At a time when historically tone-deaf monuments to Confederate leaders, slave owners, genocidal explorers and other beacons of white supremacy occupy public attention, the city of Philadelphia has erected its first monument to a Black leader in a public space. A martyred civil rights activist, educator and baseball player, Octavius Valentine Catto is one of those unsung heroes who was left out of the history books and is a perfect example of the type of figures society should honor and canonize.
The statue of Octavius Catto was unveiled on Tuesday in front of Philadelphia City Hall, nearly 146 years after his death. He was a part of history at a pivotal time for African-Americans, and yet his story resonates with the issues, challenges and struggles facing Black people today.
Catto was born free in 1839 in Charleston, South Carolina, and was raised in Philadelphia, attending the Institute for Colored Youth, later known as Cheyney University, where he would later become a teacher and principal. He worked with Frederick Douglass to recruit hundreds of Black soldiers to fight for the Union Army in the Civil War.
A leader in civil rights activism and politics, Catto fought via civil disobedience for equal access for Black people on Philadelphia’s trolley car system and played a crucial role in the passage of a Pennsylvania state law prohibiting segregation in the transit systems. He became an influential Republican Party insider and joined the Pennsylvania Equal Rights League to help secure the right to vote for Black people. Through his efforts, Pennsylvania ratified the 15th Amendment to the U.S. Constitution. In addition, Catto attended the National Convention of Colored Men in Syracuse, New York, which created the National Equal Rights League.
The NERL, which selected Frederick Douglas as its president, worked toward full citizenship rights for African-Americans. Catto also held leadership positions in the Pennsylvania Equal Rights League and the State Convention of Colored People, which took place in Harrisburg, Pennsylvania, in 1865. He became a member of the Franklin Institute, a center for science education and research which had been closed to Blacks, and served in the Pennsylvania National Guard.
An athlete who played cricket and baseball, Catto founded the Philadelphia Pythians professional baseball club.
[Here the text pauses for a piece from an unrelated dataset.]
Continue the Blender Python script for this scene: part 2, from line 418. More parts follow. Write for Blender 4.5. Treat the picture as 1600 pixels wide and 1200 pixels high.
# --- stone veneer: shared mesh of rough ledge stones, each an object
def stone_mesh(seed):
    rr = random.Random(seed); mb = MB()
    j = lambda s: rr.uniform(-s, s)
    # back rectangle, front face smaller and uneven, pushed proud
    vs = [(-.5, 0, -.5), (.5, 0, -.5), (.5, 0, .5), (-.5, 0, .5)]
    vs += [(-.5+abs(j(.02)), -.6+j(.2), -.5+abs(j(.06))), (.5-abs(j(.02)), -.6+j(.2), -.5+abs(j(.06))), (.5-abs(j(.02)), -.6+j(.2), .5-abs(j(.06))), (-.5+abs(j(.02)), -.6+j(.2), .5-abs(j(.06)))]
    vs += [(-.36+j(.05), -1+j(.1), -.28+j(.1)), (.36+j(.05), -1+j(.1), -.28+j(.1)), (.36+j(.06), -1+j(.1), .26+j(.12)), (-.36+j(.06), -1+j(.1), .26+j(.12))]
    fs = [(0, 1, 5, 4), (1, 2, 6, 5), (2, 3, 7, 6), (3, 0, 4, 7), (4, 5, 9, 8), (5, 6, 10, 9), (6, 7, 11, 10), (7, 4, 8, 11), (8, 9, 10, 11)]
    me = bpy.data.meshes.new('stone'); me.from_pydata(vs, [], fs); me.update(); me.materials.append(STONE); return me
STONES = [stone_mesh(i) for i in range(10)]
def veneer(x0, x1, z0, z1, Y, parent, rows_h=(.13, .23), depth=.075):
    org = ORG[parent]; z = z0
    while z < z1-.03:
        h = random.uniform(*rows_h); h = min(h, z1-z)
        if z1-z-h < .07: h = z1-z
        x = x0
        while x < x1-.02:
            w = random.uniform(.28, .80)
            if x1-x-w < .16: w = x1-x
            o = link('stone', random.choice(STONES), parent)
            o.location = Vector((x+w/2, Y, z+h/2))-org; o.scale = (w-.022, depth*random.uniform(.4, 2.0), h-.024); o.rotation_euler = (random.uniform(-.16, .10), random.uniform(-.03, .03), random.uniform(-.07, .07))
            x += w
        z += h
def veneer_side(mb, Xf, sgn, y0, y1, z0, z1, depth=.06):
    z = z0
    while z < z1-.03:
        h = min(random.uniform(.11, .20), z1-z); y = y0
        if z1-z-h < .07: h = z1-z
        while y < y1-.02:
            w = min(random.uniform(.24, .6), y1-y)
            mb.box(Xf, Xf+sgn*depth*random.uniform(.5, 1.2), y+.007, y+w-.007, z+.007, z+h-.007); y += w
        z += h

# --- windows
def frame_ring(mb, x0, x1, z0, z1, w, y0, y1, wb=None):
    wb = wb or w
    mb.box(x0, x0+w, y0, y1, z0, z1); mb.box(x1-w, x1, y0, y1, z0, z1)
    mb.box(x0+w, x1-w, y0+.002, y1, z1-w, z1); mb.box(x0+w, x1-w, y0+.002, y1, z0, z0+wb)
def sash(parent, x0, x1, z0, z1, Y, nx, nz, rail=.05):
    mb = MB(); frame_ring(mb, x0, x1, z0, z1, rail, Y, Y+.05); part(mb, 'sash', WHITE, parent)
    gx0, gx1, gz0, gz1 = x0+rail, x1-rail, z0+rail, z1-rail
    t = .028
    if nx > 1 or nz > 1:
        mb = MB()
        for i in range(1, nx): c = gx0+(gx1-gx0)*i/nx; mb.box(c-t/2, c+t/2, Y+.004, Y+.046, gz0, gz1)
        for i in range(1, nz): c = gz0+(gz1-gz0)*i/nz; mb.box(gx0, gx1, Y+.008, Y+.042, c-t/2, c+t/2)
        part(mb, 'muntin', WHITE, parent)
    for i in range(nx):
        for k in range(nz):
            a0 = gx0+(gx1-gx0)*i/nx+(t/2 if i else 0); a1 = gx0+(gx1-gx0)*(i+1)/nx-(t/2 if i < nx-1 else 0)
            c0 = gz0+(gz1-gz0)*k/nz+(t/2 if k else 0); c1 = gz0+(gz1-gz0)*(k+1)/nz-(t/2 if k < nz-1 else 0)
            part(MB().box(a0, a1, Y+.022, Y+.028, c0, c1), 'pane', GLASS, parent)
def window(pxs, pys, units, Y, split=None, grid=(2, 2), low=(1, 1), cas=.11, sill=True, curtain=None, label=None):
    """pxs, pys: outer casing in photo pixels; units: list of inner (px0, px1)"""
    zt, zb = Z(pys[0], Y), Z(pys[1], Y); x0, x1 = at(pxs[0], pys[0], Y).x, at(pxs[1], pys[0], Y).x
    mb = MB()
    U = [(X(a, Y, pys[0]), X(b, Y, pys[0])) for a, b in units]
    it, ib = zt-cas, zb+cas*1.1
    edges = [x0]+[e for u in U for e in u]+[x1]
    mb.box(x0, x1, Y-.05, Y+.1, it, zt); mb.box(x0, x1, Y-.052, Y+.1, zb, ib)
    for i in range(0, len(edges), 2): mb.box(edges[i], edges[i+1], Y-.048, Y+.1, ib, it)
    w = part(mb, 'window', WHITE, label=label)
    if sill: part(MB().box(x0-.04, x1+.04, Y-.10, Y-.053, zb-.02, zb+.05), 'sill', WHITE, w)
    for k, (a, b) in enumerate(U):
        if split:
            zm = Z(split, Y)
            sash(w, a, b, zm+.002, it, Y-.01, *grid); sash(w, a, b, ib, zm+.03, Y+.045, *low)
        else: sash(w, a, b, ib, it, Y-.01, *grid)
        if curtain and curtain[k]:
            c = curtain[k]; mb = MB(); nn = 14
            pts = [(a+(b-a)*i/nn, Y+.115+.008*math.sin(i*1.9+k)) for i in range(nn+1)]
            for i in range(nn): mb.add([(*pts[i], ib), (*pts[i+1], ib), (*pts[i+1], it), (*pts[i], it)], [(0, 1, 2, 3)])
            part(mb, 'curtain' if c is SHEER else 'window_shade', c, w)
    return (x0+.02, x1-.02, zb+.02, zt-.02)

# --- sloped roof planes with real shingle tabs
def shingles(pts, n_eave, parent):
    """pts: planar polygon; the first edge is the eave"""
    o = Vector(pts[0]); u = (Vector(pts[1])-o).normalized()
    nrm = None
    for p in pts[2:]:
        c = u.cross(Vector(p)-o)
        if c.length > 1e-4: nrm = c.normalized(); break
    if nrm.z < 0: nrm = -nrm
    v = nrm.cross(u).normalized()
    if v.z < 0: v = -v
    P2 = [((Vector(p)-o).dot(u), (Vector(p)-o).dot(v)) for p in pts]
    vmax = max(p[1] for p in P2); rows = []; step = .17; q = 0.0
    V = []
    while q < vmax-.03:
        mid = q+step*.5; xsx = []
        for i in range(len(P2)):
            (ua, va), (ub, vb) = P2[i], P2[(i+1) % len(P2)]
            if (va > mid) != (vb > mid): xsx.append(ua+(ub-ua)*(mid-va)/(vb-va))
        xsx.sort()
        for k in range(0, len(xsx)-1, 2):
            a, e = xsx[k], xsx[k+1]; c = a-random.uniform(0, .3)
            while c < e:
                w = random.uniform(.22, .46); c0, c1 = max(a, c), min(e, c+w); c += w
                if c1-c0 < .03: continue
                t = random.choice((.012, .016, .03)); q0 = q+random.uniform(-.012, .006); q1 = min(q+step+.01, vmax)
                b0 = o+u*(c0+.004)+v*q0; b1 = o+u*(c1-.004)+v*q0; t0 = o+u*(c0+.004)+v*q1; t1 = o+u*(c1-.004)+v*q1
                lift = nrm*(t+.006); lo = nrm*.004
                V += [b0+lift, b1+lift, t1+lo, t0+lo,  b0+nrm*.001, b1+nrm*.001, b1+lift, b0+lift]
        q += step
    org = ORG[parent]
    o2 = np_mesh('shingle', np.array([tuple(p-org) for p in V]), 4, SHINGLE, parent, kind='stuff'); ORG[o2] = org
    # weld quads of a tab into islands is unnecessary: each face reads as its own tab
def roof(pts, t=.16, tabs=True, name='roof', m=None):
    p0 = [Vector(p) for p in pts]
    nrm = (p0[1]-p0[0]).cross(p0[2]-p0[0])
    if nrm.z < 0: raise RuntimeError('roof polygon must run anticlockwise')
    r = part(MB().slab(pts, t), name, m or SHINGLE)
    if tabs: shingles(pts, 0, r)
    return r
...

Just one year following the ratification of the 15th Amendment in 1870, Philadelphia had its first election in which Black people had a right to vote, on October 10, 1871. At that time, Black voters, who were Republican, faced violence and intimidation from Irish-Americans who controlled the city’s Democratic machine. On Election Day Catto was harassed by a group of Irish-Catholic men and shot to death by a man named Frank Kelly. Thousands attended the funeral of the slain leader, and because he was killed while on duty as a national Guardsman, the viewing of his body was held at the City Armory. Catto was buried in the Black-owned Lebanon Cemetery. Kelly, who eluded the authorities for over six years, stood trial and was acquitted by an all-white jury in 1877. Philadelphia’s current mayor, Jim Kenney, championed the cause of bringing the Catto statue to City Hall.
His is the first statue built at City Hall since the memorial to merchant and department store pioneer John Wanamaker in 1923. Although the city had to wait until 2017 to have its first Black hero sculpted, other white figures of questionable merit and ill repute have stood. The Catto memorial is only yards away from the statue of the late police commissioner and mayor Frank Rizzo, known for his “law and order and “tough on crime” stance, who left a legacy of police brutality, terrorizing of the Black community and racial violence against the Black Panthers, MOVE and other political activists.
Standing at the Philadelphia Museum of Art is the statue of boxer Rocky Balboa, the star of the “Rocky” movie franchise as portrayed by Sylvester Stallone. A fictional character, the Rocky statue is a popular tourist site and came years before a bronze statue to boxing legend Smokin’ Joe Frazier was unveiled in 2015.
“We shall never rest at ease, but will agitate and work, by our means and by our influence, in court and out of court, asking aid of the press, calling upon Christians to vindicate their Christianity, and the members of the law to assert the principles of the profession by granting us justice and right, until these invidious and unjust usages shall have ceased,” Catto once said. Now, Black Philadelphia honors Octavius Catto–a prominent scholar, activist and athlete, and a man who stood up for racial injustice–at a time when the community needs to draw inspiration from those forgotten heroes who helped paved the way, and paid the ultimate price for doing so.